→ What is being asked: Take the material below and retype it in full; pictures are left out.
** begin Supplied data **
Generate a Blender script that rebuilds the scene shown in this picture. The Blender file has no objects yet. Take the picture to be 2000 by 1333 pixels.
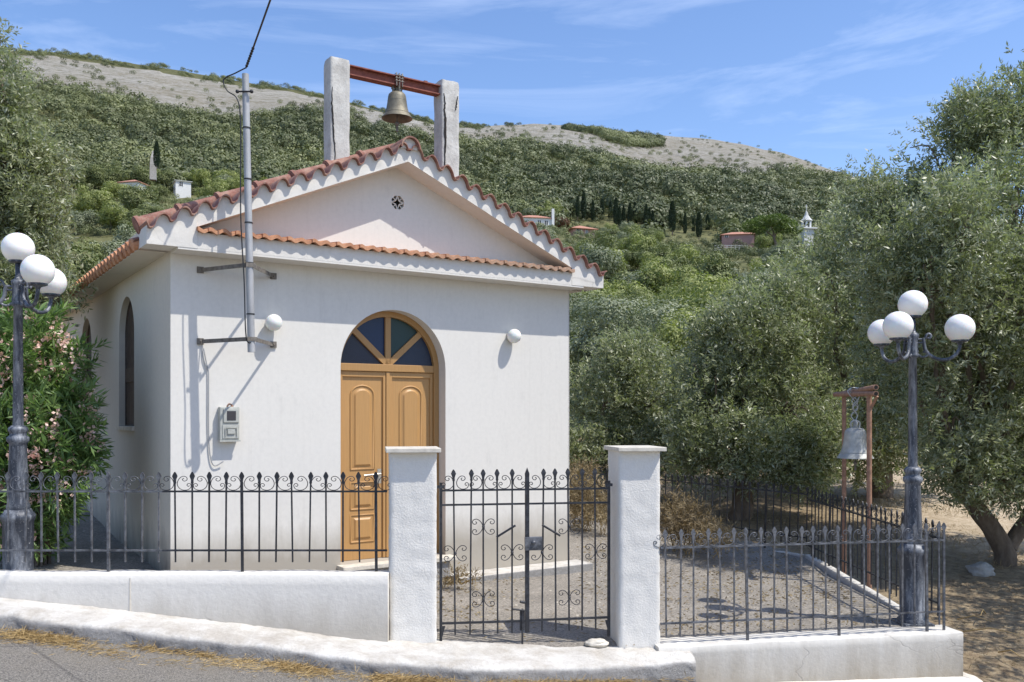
import bpy, bmesh, math, random
import numpy as np
from mathutils import Vector, Matrix
from mathutils import noise as mnoise
R = math.radians
random.seed(7); rng = np.random.default_rng(7)
SC = bpy.context.scene
COL = SC.collection
F, HX, HY = 1775.0, 1000.0, 808.0      # focal length and horizon in photo pixels; eye height is z = 0

# ------------------------------------------------------------------ camera
cd = bpy.data.cameras.new('camera'); cam = bpy.data.objects.new('camera', cd); COL.objects.link(cam)
cam.location = (0, 0, 0); cam.rotation_euler = (R(90), 0, 0)
cd.sensor_width = 36; cd.sensor_fit = 'HORIZONTAL'; cd.lens = 36 * F / 2000.0
cd.shift_y = (HY - 666.5) / 2000.0; cd.clip_start = 0.1; cd.clip_end = 6000
SC.camera = cam

# ------------------------------------------------------------------ light
S = Vector((0.555, -0.225, 1.0)).normalized()      # towards the sun
sun_el = math.asin(S.z); sun_az = math.atan2(S.x, S.y)
ld = bpy.data.lights.new('sun', 'SUN'); ld.energy = 3.4; ld.angle = R(0.53); ld.color = (1.0, 0.965, 0.90)
sun = bpy.data.objects.new('sun', ld); COL.objects.link(sun)
sun.rotation_euler = (-S).to_track_quat('-Z', 'Y').to_euler(); sun.location = S * 60
W = bpy.data.worlds.new("World"); SC.world = W; W.use_nodes = True
nt = W.node_tree; nt.nodes.clear()
def N(tree, typ, **kw):
    n = tree.nodes.new(typ)
    for k, v in kw.items(): setattr(n, k, v)
    return n
wo = N(nt, 'ShaderNodeOutputWorld'); bg = N(nt, 'ShaderNodeBackground')
sky = N(nt, 'ShaderNodeTexSky'); sky.sky_type = 'NISHITA'; sky.sun_disc = False
sky.sun_elevation = sun_el; sky.sun_rotation = sun_az; sky.altitude = 100
sky.air_density = 1.0; sky.dust_density = 0.6; sky.ozone_density = 2.2
tc = N(nt, 'ShaderNodeTexCoord'); mp = N(nt, 'ShaderNodeMapping')
mp.inputs['Rotation'].default_value = (0, R(-17), 0); mp.inputs['Scale'].default_value = (1.6, 1.6, 11.0)
nz = N(nt, 'ShaderNodeTexNoise'); nz.inputs['Scale'].default_value = 1.7; nz.inputs['Detail'].default_value = 9
nz.inputs['Roughness'].default_value = 0.62; nz.inputs['Distortion'].default_value = 0.7
cr = N(nt, 'ShaderNodeValToRGB'); cr.color_ramp.elements[0].position = 0.50; cr.color_ramp.elements[1].position = 0.86
mxs = N(nt, 'ShaderNodeMixRGB'); mxs.inputs[2].default_value = (5.6, 6.3, 7.8, 1)
hs = N(nt, 'ShaderNodeHueSaturation'); hs.inputs['Saturation'].default_value = 1.12; hs.inputs['Value'].default_value = 1.0
L = nt.links.new
L(tc.outputs['Generated'], mp.inputs['Vector']); L(mp.outputs['Vector'], nz.inputs['Vector'])
L(nz.outputs['Fac'], cr.inputs['Fac'])
tn = N(nt, 'ShaderNodeMixRGB', blend_type='MULTIPLY'); tn.inputs[0].default_value = 1; tn.inputs[2].default_value = (1.03, 0.97, 1.03, 1)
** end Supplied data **
→ Correct answer:
Generate a Blender script that rebuilds the scene shown in this picture. The Blender file has no objects yet. Take the picture to be 2000 by 1333 pixels.
import bpy, bmesh, math, random
import numpy as np
from mathutils import Vector, Matrix
from mathutils import noise as mnoise
R = math.radians
random.seed(7); rng = np.random.default_rng(7)
SC = bpy.context.scene
COL = SC.collection
F, HX, HY = 1775.0, 1000.0, 808.0      # focal length and horizon in photo pixels; eye height is z = 0

# ------------------------------------------------------------------ camera
cd = bpy.data.cameras.new('camera'); cam = bpy.data.objects.new('camera', cd); COL.objects.link(cam)
cam.location = (0, 0, 0); cam.rotation_euler = (R(90), 0, 0)
cd.sensor_width = 36; cd.sensor_fit = 'HORIZONTAL'; cd.lens = 36 * F / 2000.0
cd.shift_y = (HY - 666.5) / 2000.0; cd.clip_start = 0.1; cd.clip_end = 6000
SC.camera = cam

# ------------------------------------------------------------------ light
S = Vector((0.555, -0.225, 1.0)).normalized()      # towards the sun
sun_el = math.asin(S.z); sun_az = math.atan2(S.x, S.y)
ld = bpy.data.lights.new('sun', 'SUN'); ld.energy = 3.4; ld.angle = R(0.53); ld.color = (1.0, 0.965, 0.90)
sun = bpy.data.objects.new('sun', ld); COL.objects.link(sun)
sun.rotation_euler = (-S).to_track_quat('-Z', 'Y').to_euler(); sun.location = S * 60
W = bpy.data.worlds.new("World"); SC.world = W; W.use_nodes = True
nt = W.node_tree; nt.nodes.clear()
def N(tree, typ, **kw):
    n = tree.nodes.new(typ)
    for k, v in kw.items(): setattr(n, k, v)
    return n
wo = N(nt, 'ShaderNodeOutputWorld'); bg = N(nt, 'ShaderNodeBackground')
sky = N(nt, 'ShaderNodeTexSky'); sky.sky_type = 'NISHITA'; sky.sun_disc = False
sky.sun_elevation = sun_el; sky.sun_rotation = sun_az; sky.altitude = 100
sky.air_density = 1.0; sky.dust_density = 0.6; sky.ozone_density = 2.2
tc = N(nt, 'ShaderNodeTexCoord'); mp = N(nt, 'ShaderNodeMapping')
mp.inputs['Rotation'].default_value = (0, R(-17), 0); mp.inputs['Scale'].default_value = (1.6, 1.6, 11.0)
nz = N(nt, 'ShaderNodeTexNoise'); nz.inputs['Scale'].default_value = 1.7; nz.inputs['Detail'].default_value = 9
nz.inputs['Roughness'].default_value = 0.62; nz.inputs['Distortion'].default_value = 0.7
cr = N(nt, 'ShaderNodeValToRGB'); cr.color_ramp.elements[0].position = 0.50; cr.color_ramp.elements[1].position = 0.86
mxs = N(nt, 'ShaderNodeMixRGB'); mxs.inputs[2].default_value = (5.6, 6.3, 7.8, 1)
hs = N(nt, 'ShaderNodeHueSaturation'); hs.inputs['Saturation'].default_value = 1.12; hs.inputs['Value'].default_value = 1.0
L = nt.links.new
L(tc.outputs['Generated'], mp.inputs['Vector']); L(mp.outputs['Vector'], nz.inputs['Vector'])
L(nz.outputs['Fac'], cr.inputs['Fac'])
tn = N(nt, 'ShaderNodeMixRGB', blend_type='MULTIPLY'); tn.inputs[0].default_value = 1; tn.inputs[2].default_value = (1.03, 0.97, 1.03, 1)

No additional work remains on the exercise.